● Dataset section

============

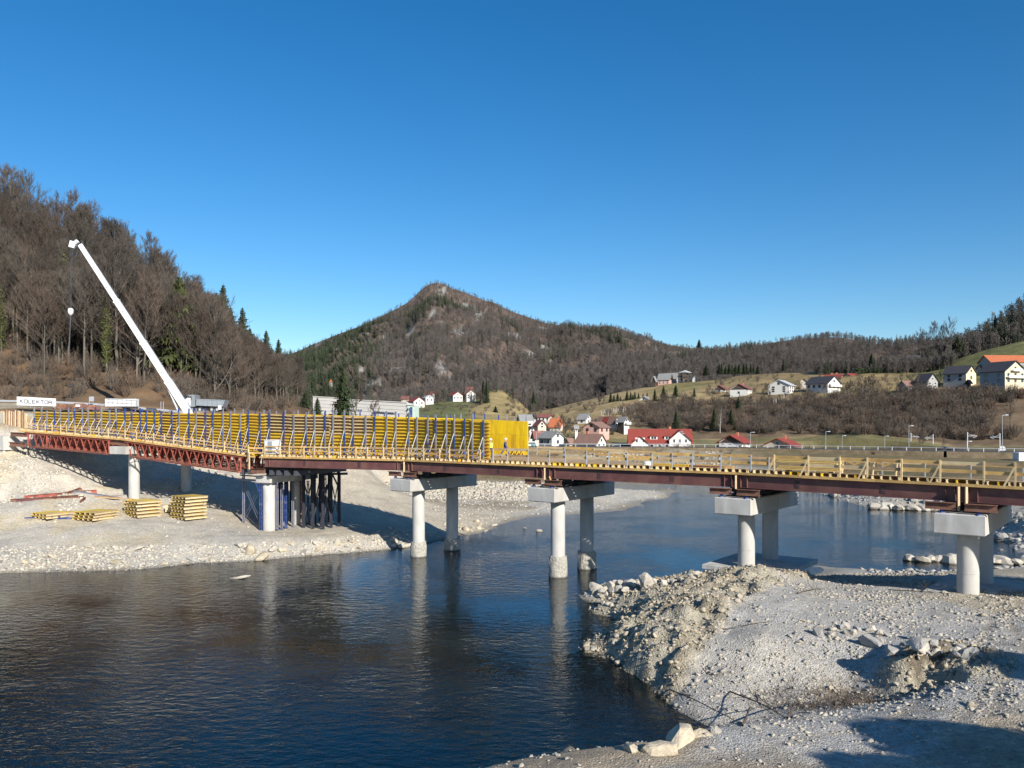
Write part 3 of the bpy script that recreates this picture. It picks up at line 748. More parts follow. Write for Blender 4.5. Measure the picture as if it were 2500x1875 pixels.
# ---- steel girders
def ibeam(b, p, q, h, fw, ft=.035, wt=.02, mi=0):
    p, q = Vector(p), Vector(q)
    up = Vector((0, 0, 1))
    b.bar(p + up * (h / 2 - ft / 2), q + up * (h / 2 - ft / 2), fw, ft, mi=mi)
    b.bar(p - up * (h / 2 - ft / 2), q - up * (h / 2 - ft / 2), fw, ft, mi=mi)
    b.bar(p, q, wt, h - 2 * ft - .004, mi=mi)
    return b
span_names = {2: 'between the shoring and the first river pier', 3: 'between the first river pier and the midstream pier', 4: 'between the midstream pier and the slab pier',
              5: 'between the slab pier and the pier nearest the viewer', 6: 'running out of the picture past the pier nearest the viewer'}
def girder(i, off, k):
    s0, s1 = i + .02, i + .98
    if i == 2: s0 = s_of_px(648, off, 1.6, 3) if off < 0 else 2.02
    p, q = B(s0, off, -.45), B(s1, off, -.45)
    lab = (side_word[k] + ' maroon steel girder ' + span_names[i])
    t = empty('steel_girder', p, lab, 'girder', 'maroon girders under the deck')
    ibeam(MB(), p, q, .9, .30).build('beam', M['maroon'], t)
    if k == 0:
        L_ = (q - p).length; d = (q - p) / L_
        sdn = Vector((d.y, -d.x, 0))
        for dist in (.06, .55, L_ - .55, L_ - .06):
            c = p + d * dist + sdn * .082
            MB().bar(c - Vector((0, 0, .41)), c + Vector((0, 0, .41)), .02, .13, up=sdn).build('stiffener', M['maroon'], t)
        for dist in (L_ * .30, L_ * .70):
            c = p + d * dist + sdn * .02
            sp_ = MB().bar(c - d * .16, c + d * .16, .02, .5).build('splice_plate', M['maroon_dark'], t)
            bb_ = MB()
            for u_ in (-.09, .0, .09):
                for v_ in (-.18, -.06, .06, .18): bb_.box(c + d * u_ + UPZ * v_ + sdn * .015, (.03, .03, .03))
            bb_.build('bolts', M['dark_steel'], sp_)['kind'] = 'stuff'
    return t
for i in (2, 3, 4, 5, 6):
    for k, off in enumerate(OFFG): girder(i, off, k)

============

● Short task
Reproduce the whole listing above word for word, but not its pictures.

● Answer to this task
Write part 3 of the bpy script that recreates this picture. It picks up at line 748. More parts follow. Write for Blender 4.5. Measure the picture as if it were 2500x1875 pixels.
# ---- steel girders
def ibeam(b, p, q, h, fw, ft=.035, wt=.02, mi=0):
    p, q = Vector(p), Vector(q)
    up = Vector((0, 0, 1))
    b.bar(p + up * (h / 2 - ft / 2), q + up * (h / 2 - ft / 2), fw, ft, mi=mi)
    b.bar(p - up * (h / 2 - ft / 2), q - up * (h / 2 - ft / 2), fw, ft, mi=mi)
    b.bar(p, q, wt, h - 2 * ft - .004, mi=mi)
    return b
span_names = {2: 'between the shoring and the first river pier', 3: 'between the first river pier and the midstream pier', 4: 'between the midstream pier and the slab pier',
              5: 'between the slab pier and the pier nearest the viewer', 6: 'running out of the picture past the pier nearest the viewer'}
def girder(i, off, k):
    s0, s1 = i + .02, i + .98
    if i == 2: s0 = s_of_px(648, off, 1.6, 3) if off < 0 else 2.02
    p, q = B(s0, off, -.45), B(s1, off, -.45)
    lab = (side_word[k] + ' maroon steel girder ' + span_names[i])
    t = empty('steel_girder', p, lab, 'girder', 'maroon girders under the deck')
    ibeam(MB(), p, q, .9, .30).build('beam', M['maroon'], t)
    if k == 0:
        L_ = (q - p).length; d = (q - p) / L_
        sdn = Vector((d.y, -d.x, 0))
        for dist in (.06, .55, L_ - .55, L_ - .06):
            c = p + d * dist + sdn * .082
            MB().bar(c - Vector((0, 0, .41)), c + Vector((0, 0, .41)), .02, .13, up=sdn).build('stiffener', M['maroon'], t)
        for dist in (L_ * .30, L_ * .70):
            c = p + d * dist + sdn * .02
            sp_ = MB().bar(c - d * .16, c + d * .16, .02, .5).build('splice_plate', M['maroon_dark'], t)
            bb_ = MB()
            for u_ in (-.09, .0, .09):
                for v_ in (-.18, -.06, .06, .18): bb_.box(c + d * u_ + UPZ * v_ + sdn * .015, (.03, .03, .03))
            bb_.build('bolts', M['dark_steel'], sp_)['kind'] = 'stuff'
    return t
for i in (2, 3, 4, 5, 6):
    for k, off in enumerate(OFFG): girder(i, off, k)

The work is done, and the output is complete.